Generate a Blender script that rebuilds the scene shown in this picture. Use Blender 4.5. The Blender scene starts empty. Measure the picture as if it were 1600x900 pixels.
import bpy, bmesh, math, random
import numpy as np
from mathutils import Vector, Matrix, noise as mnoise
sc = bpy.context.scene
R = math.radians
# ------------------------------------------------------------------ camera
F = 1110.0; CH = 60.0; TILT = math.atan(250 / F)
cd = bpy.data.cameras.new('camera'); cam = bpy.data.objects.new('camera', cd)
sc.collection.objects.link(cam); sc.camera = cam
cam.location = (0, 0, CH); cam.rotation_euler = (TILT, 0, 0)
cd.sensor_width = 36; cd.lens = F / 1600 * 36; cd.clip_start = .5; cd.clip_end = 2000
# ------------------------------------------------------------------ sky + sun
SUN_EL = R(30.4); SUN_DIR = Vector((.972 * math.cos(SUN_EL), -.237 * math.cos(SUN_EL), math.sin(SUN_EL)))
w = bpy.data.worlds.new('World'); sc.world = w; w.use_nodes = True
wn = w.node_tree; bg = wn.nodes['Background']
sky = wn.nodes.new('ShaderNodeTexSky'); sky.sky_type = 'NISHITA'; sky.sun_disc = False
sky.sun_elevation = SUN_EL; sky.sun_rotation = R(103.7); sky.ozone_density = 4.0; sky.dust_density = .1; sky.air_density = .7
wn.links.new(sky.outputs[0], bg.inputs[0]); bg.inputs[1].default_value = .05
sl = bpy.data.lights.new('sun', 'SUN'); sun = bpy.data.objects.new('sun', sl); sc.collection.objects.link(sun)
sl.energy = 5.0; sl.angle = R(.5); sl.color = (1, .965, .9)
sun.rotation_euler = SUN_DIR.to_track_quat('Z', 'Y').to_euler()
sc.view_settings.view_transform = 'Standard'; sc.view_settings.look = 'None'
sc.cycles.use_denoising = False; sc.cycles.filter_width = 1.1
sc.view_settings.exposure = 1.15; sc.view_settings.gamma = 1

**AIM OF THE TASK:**
Repeat the material from above exactly, word for word.

**ANSWER TO THE EXERCISE:**
Generate a Blender script that rebuilds the scene shown in this picture. Use Blender 4.5. The Blender scene starts empty. Measure the picture as if it were 1600x900 pixels.
import bpy, bmesh, math, random
import numpy as np
from mathutils import Vector, Matrix, noise as mnoise
sc = bpy.context.scene
R = math.radians
# ------------------------------------------------------------------ camera
F = 1110.0; CH = 60.0; TILT = math.atan(250 / F)
cd = bpy.data.cameras.new('camera'); cam = bpy.data.objects.new('camera', cd)
sc.collection.objects.link(cam); sc.camera = cam
cam.location = (0, 0, CH); cam.rotation_euler = (TILT, 0, 0)
cd.sensor_width = 36; cd.lens = F / 1600 * 36; cd.clip_start = .5; cd.clip_end = 2000
# ------------------------------------------------------------------ sky + sun
SUN_EL = R(30.4); SUN_DIR = Vector((.972 * math.cos(SUN_EL), -.237 * math.cos(SUN_EL), math.sin(SUN_EL)))
w = bpy.data.worlds.new('World'); sc.world = w; w.use_nodes = True
wn = w.node_tree; bg = wn.nodes['Background']
sky = wn.nodes.new('ShaderNodeTexSky'); sky.sky_type = 'NISHITA'; sky.sun_disc = False
sky.sun_elevation = SUN_EL; sky.sun_rotation = R(103.7); sky.ozone_density = 4.0; sky.dust_density = .1; sky.air_density = .7
wn.links.new(sky.outputs[0], bg.inputs[0]); bg.inputs[1].default_value = .05
sl = bpy.data.lights.new('sun', 'SUN'); sun = bpy.data.objects.new('sun', sl); sc.collection.objects.link(sun)
sl.energy = 5.0; sl.angle = R(.5); sl.color = (1, .965, .9)
sun.rotation_euler = SUN_DIR.to_track_quat('Z', 'Y').to_euler()
sc.view_settings.view_transform = 'Standard'; sc.view_settings.look = 'None'
sc.cycles.use_denoising = False; sc.cycles.filter_width = 1.1
sc.view_settings.exposure = 1.15; sc.view_settings.gamma = 1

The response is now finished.